-- Raw data --
=======

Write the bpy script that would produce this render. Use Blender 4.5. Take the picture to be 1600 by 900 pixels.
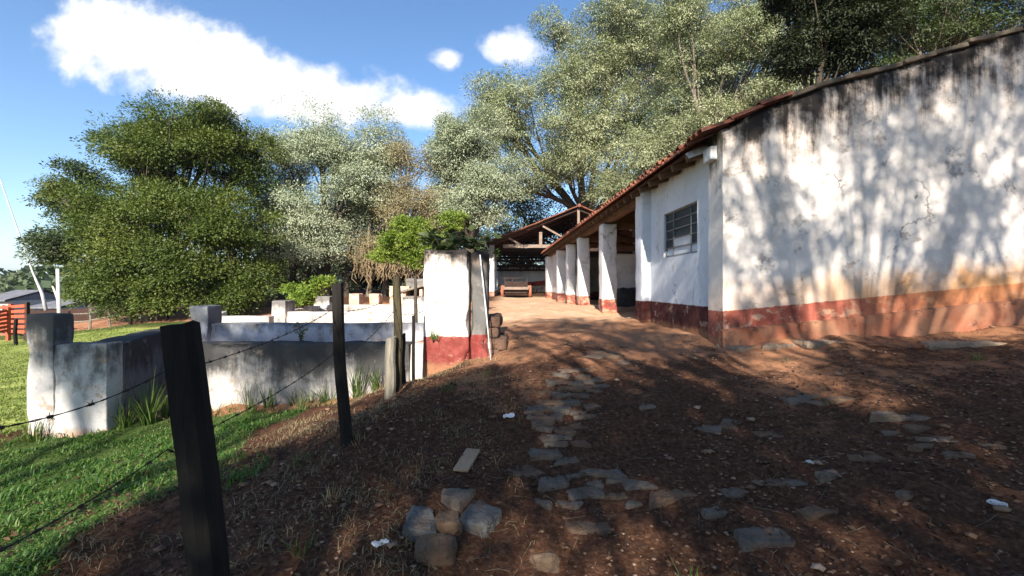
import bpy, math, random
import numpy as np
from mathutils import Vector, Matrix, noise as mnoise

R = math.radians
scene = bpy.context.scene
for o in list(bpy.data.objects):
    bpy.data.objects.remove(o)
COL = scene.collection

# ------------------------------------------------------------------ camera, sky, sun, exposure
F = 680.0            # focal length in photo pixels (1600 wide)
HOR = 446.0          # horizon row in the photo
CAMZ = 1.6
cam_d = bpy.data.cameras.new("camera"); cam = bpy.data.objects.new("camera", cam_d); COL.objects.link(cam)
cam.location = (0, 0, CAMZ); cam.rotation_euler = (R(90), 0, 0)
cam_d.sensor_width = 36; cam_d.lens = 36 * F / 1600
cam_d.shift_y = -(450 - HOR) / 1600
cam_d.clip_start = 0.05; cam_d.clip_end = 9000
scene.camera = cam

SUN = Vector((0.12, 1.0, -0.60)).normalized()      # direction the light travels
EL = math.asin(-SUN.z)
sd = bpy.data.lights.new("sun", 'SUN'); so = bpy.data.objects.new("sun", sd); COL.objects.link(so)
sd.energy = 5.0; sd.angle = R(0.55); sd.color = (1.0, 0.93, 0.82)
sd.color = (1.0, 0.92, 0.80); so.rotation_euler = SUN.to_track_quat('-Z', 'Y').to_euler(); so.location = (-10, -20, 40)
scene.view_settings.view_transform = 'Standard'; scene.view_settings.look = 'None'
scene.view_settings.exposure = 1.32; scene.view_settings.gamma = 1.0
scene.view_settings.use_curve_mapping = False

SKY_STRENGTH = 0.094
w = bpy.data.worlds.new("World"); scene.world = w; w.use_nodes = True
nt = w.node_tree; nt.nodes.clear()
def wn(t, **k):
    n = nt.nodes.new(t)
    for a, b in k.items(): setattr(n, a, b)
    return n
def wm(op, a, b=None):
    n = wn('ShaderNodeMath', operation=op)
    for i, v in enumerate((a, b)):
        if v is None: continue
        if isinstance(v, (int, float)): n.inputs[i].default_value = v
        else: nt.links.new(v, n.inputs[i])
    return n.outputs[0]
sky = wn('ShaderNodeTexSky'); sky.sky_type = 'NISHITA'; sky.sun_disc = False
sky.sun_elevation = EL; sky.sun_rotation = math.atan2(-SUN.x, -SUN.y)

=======

-- Exercise aim --
Leave out the pictures and output the rest of the material exactly as written.

-- Complete output --
Write the bpy script that would produce this render. Use Blender 4.5. Take the picture to be 1600 by 900 pixels.
import bpy, math, random
import numpy as np
from mathutils import Vector, Matrix, noise as mnoise

R = math.radians
scene = bpy.context.scene
for o in list(bpy.data.objects):
    bpy.data.objects.remove(o)
COL = scene.collection

# ------------------------------------------------------------------ camera, sky, sun, exposure
F = 680.0            # focal length in photo pixels (1600 wide)
HOR = 446.0          # horizon row in the photo
CAMZ = 1.6
cam_d = bpy.data.cameras.new("camera"); cam = bpy.data.objects.new("camera", cam_d); COL.objects.link(cam)
cam.location = (0, 0, CAMZ); cam.rotation_euler = (R(90), 0, 0)
cam_d.sensor_width = 36; cam_d.lens = 36 * F / 1600
cam_d.shift_y = -(450 - HOR) / 1600
cam_d.clip_start = 0.05; cam_d.clip_end = 9000
scene.camera = cam

SUN = Vector((0.12, 1.0, -0.60)).normalized()      # direction the light travels
EL = math.asin(-SUN.z)
sd = bpy.data.lights.new("sun", 'SUN'); so = bpy.data.objects.new("sun", sd); COL.objects.link(so)
sd.energy = 5.0; sd.angle = R(0.55); sd.color = (1.0, 0.93, 0.82)
sd.color = (1.0, 0.92, 0.80); so.rotation_euler = SUN.to_track_quat('-Z', 'Y').to_euler(); so.location = (-10, -20, 40)
scene.view_settings.view_transform = 'Standard'; scene.view_settings.look = 'None'
scene.view_settings.exposure = 1.32; scene.view_settings.gamma = 1.0
scene.view_settings.use_curve_mapping = False

SKY_STRENGTH = 0.094
w = bpy.data.worlds.new("World"); scene.world = w; w.use_nodes = True
nt = w.node_tree; nt.nodes.clear()
def wn(t, **k):
    n = nt.nodes.new(t)
    for a, b in k.items(): setattr(n, a, b)
    return n
def wm(op, a, b=None):
    n = wn('ShaderNodeMath', operation=op)
    for i, v in enumerate((a, b)):
        if v is None: continue
        if isinstance(v, (int, float)): n.inputs[i].default_value = v
        else: nt.links.new(v, n.inputs[i])
    return n.outputs[0]
sky = wn('ShaderNodeTexSky'); sky.sky_type = 'NISHITA'; sky.sun_disc = False
sky.sun_elevation = EL; sky.sun_rotation = math.atan2(-SUN.x, -SUN.y)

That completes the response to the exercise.